Sometime during this second round of revisions on THE
BUTTERFLY GHOST, I had a disturbing thought. It’d been weeks since I’d sent my
full to Agent, but I wasn’t really stressing out about Agent’s answer. Instead,
I was more interested in working on THE BUTTERFLY GHOST. I shoved the thought aside…which
only made room for another. What if,
I panicked, Agent wanted to represent
WORLD’S EDGE but didn’t like THE BUTTERFLY GHOST? I was falling in love
with THE BUTTERFLY GHOST. I was starting to dream of seeing it on a shelf in a
bookstore. And I was realizing a few things about WORLD’S EDGE.
As much as I thought I loved WORLD’S EDGE, I was
beginning to see its flaws. For one, voice. Agents and writers all talk about
voice, this elusive quality of narration that makes the main character (or an omniscient
narrator) vibrant and real. Did WORLD’S EDGE have voice? I wasn’t sure. But I
knew THE BUTTERFLY GHOST did. Also, everyone in the publishing world is
concerned about marketability: Will it
sell? For WORLD’S EDGE, I wasn’t so sure. But THE BUTTERFLY GHOST?
Then came another thought. I’d written WORLD’S EDGE a couple
of years ago, before I started to seriously pursue querying, before I knew what
I was doing and what it’d take to get there. Since then, I’d revised it…but
maybe those revisions didn’t matter. Maybe the concept was good, but my writing
wasn’t ready. Maybe I wasn’t ready.
Writing THE BUTTERFLY GHOST had been a completely
different feeling. I was in over my head, but in a great way—I was always
thinking about it even when I was doing other things. I was twisting and
turning the plot, taking something that started out so small and making it
bigger. I was so consumed by my main character’s voice that sometimes I found
myself talking like her. I loved my newest story.
So when eight weeks had passed and Agent sent me another
email, I wasn’t surprised that it was a rejection. Agent’s explanation was
short, but I could read between the lines. I knew what Agent was thinking and
why. And (here comes that honesty I mentioned at the start) I wasn’t only okay
with Agent’s decision not to represent WORLD’S EDGE, I was also relieved.

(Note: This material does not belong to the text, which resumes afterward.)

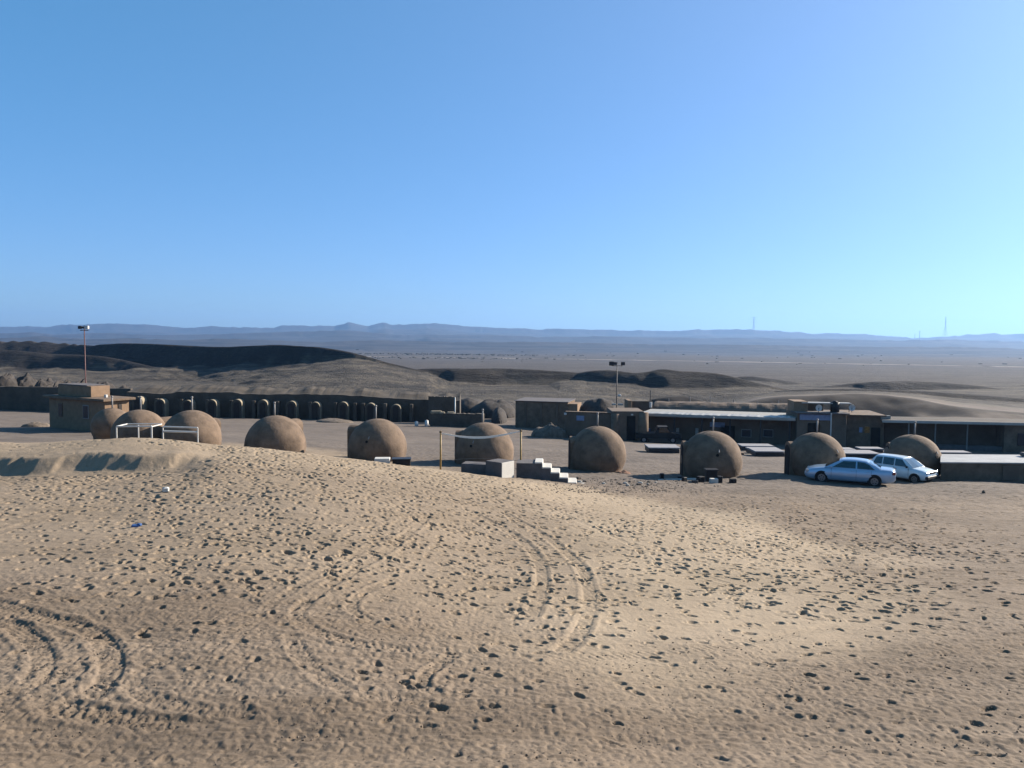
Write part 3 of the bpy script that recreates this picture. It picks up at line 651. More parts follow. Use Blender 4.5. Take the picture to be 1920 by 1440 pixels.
for i, (px, y, sz) in enumerate([(818, 771, .8), (829, 773, .4), (845, 773, .55)]):
    p = at(px, y + 2, 88.2)
    o = MB().box((0, 0, 0), (sz * 1.6, .5, .38), .1, .08).build('stone_block', M['cream'], None, False, Vector(p), .1); tag(o, ['largest pale stone block on the low wall', 'smallest pale stone block on the low wall, between two others', 'flat pale stone block at the right on the low wall'][i], 'stone', 'pale blocks lying on the low wall')
def post(name, label, cat, px, d, top_y, r, m, cap=None, group=None):
    g = G(px, d); H = float(zpix(px, top_y, d)) - g.z
    mb = MB().tube((0, 0, -.3), (0, 0, H), r, r * .85, 10)
    o = mb.build(name, m, None, True, g); tag(o, label, cat, group); return o, g, H
post('white_post', 'plain white post at the right end of the arched row', 'post', 853, 91.5, 745, .09, M['white'])
for i, (px, d, ty) in enumerate([(781, 87, 786), (800, 86.5, 783)]):
    g = G(px, d)
    tag(MB().tube((0, 0, -.1), (0, 0, .55 + i * .15), .22, .2, 12).tube((0, 0, .55 + i * .15), (0, 0, .62 + i * .15), .1, .08, 8).build('gas_bottle', M['white'], None, True, g), ['small white canister on the ground before the arched row', 'larger white canister beside the low wall'][i], 'canister', 'white canisters near the low wall')

# ================================================================ guardhouse
def guardhouse():
    A = G(93, 66); B = G(197, 62.5); rz = math.atan2(B.y - A.y, B.x - A.x); Lw = (B - A).length
    z0 = min(A.z, B.z); ztop = float(zpix(95, 745, 66)); H = ztop - A.z
    t = thing('guardhouse', 'flat-roofed brick guardhouse with a sunlit block on its roof', 'house', A, rz)
    D = 2.2
    MB().box((Lw / 2, D / 2, H / 2 - .3), (Lw, D, H + .6), 0, .03).build('walls', M['brick'], t)
    rf = MB().box((Lw / 2 + .05, D / 2 - .02, H + .10), (Lw + .75, D + .7, .2), 0, .02).build('roof', M['mud'], t)
    rb = MB().box((Lw * .40, D / 2 + .1, H + .2 + .45), (Lw * .60, 1.7, .9), 0, .02).build('roof_block', M['brick'], rf)
    MB().box((Lw * .37, D / 2 + .1, H + 1.15), (Lw * .52, 1.7, .07), 0, .01).build('coping', M['conc2'], rb)
    MB().box((Lw + .02, D * .62, H * .45), (.06, .32, H * .9), 0, .01).build('side_slot', M['door'], t)  # thin dark box on the right wall
    for fx, w_ in ((.22, .42), (.68, .62)):
        f = MB().box((Lw * fx, -.02, H * .62), (w_ + .14, .08, 1.15), 0, .01).build('window', M['grey'] if fx > .5 else M['mud2'], t)
        MB().box((Lw * fx, -.065, H * .62), (w_, .02, 1.0)).build('pane', M['wglass'], f)
    MB().box((Lw * .9, D * .3, H + .35), (.25, .2, .25), 0, .03).build('roof_box', M['white'], t)
    return t
guardhouse()

# ================================================================ floodlight masts
def mast(px, d, top_y, label, m, heads, r=.07, cam_=False, brace=False):
    g = G(px, d); H = float(zpix(px, top_y, d)) - g.z
    t = thing('floodlight_mast', label, 'lamp post', g)
    MB().tube((0, 0, -.4), (0, 0, H - .2), r * 1.25, r * .8, 10).build('pole', m, t, True)
    MB().tube((-.62 if px > 500 else -.38, 0, H - .35), (.62 if px > 500 else .38, 0, H - .35), .035, n=6).tube((0, 0, H - .4), (0, 0, H + .1), .03, n=6).build('crossbar', M['steel'], t)
    for x, s, mm in heads:
        f = MB().box((x, -.15, H - .1), (.52 * s, .22, .42 * s), 0, .04).build('floodlight', M['steel'] if mm == 'd' else M['white'], t)
        MB().box((x, -.275, H - .1), (.42 * s, .03, .32 * s)).build('lens', M['wglass'] if mm == 'd' else M['lamp'], f)
    return t, H, g
mast(162.5, 70, 612, 'tall red floodlight mast behind the guardhouse', M['redw'], [(-.28, .65, 'd'), (.05, .45, 'd'), (.30, .75, 'w')], .05)
t, H, g = mast(1155, 88, 680, 'thin grey floodlight mast behind the wall with the blue sign', M['steel'], [(-.65, 1.1, 'd'), (-.25, .8, 'd'), (.65, .9, 'd')], .05)
z1 = float(zpix(1157, 742, 88)) - g.z
MB().tube((0, -.06, z1), (.35, -.2, z1 + .1), .03, n=6).box((.3, -.25, z1 + .05), (.34, .3, .26), 0, .05).build('camera_box', M['white'], t)
z2 = float(zpix(1155, 758, 88)) - g.z
MB().box((-.3, -.12, z2), (.5, .2, .2), .2, .03).box((.45, -.12, z2), (.6, .2, .22), -.1, .03).build('lower_lamps', M['sheet'], t)
g = G(1218, 88); H = float(zpix(1218, 732, 88)) - g.z
t = thing('lamp_post', 'thin dark post with a white lamp halfway, left of the vaulted building', 'lamp post', g)
MB().tube((0, 0, -.3), (0, 0, H), .06, .04, 8).build('pole', M['steel'], t)
z1 = float(zpix(1219, 754, 88)) - g.z
MB().tube((.05, -.1, z1 - .6), (.05, -.1, z1), .13, .16, 10).build('lamp', M['white'], t)

# ================================================================ buildings in the middle distance
def face_box(name, label, cat, pxa, pxb, d, ytop, m, depth=5, dB=None, extra=None, roof=None, over=.25, th=.16, rough=True):
    A = G(pxa, d); B = G(pxb, dB or d); rz = math.atan2(B.y - A.y, B.x - A.x); Lw = math.hypot(B.x - A.x, B.y - A.y)
    H = float(zpix(pxa, ytop, d)) - A.z; lo = min(0, B.z - A.z) - .5
    t = thing(name, label, cat, A, rz)
    o = MB().box((Lw / 2, depth / 2, (H + lo) / 2), (Lw, depth, H - lo), 0, .04).build('walls', m, t)
    if roof: MB().box((Lw / 2, depth / 2 - .1, H + th / 2 + .003), (Lw + over * 2, depth + over * 2, th), 0, .02).build('roof', roof, t)
    return t, Lw, H, A, rz
def bx(t, name, c, d, m, par=None, rz=0, bev=.015): return MB().box(c, d, rz, bev).build(name, m, par or t)
t, Lw, H, A, rz = face_box('box_building', 'tall windowless brown box building with a sunlit right end', 'building', 966, 1064, 90, 752, M['mud'], 5.0, 88.5, roof=M['conc2'], over=.1, th=.08)
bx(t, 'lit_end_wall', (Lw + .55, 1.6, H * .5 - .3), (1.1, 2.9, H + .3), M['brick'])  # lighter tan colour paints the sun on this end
for k in range(3): bx(t, 'pilaster', (Lw * (.2 + .3 * k), -.05, H / 2), (.22, .12, H), M['mud2'])
t, Lw, H, A, rz = face_box('courtyard_wall', 'brown wall with a small blue and white sign on it', 'wall', 1060, 1150, 78, 773, M['mud2'], .5, 77)
bx(t, 'sign', (Lw * .31, -.04, H - .55), (.78, .05, .5), M['bluesign'])
bx(t, 'coping', (Lw / 2, .25, H + .05), (Lw + .1, .62, .09), M['mud'])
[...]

Because that meant I was free to pursue THE BUTTERFLY
GHOST. I could enter it into contests without worrying about what would happen
with Agent and WORLD’S EDGE. I could focus on THE BUTTERFLY GHOST’s query and
pitch, knowing that, finally, I was ready. And my manuscript was ready.
So I’ve submitted my materials to Brenda
Drake’s Pitch
Wars contest.
I’m nervous again, knowing that I have to wait until September 3 to find out if
any of the contest’s mentors like THE BUTTERFLY GHOST as much as I do. But it’s
a good kind of nervous, one where I think I’ve got a good pitch, a great query,
and a book that I love. And maybe someday, depending on how things go, I'll query Agent with THE BUTTERFLY GHOST.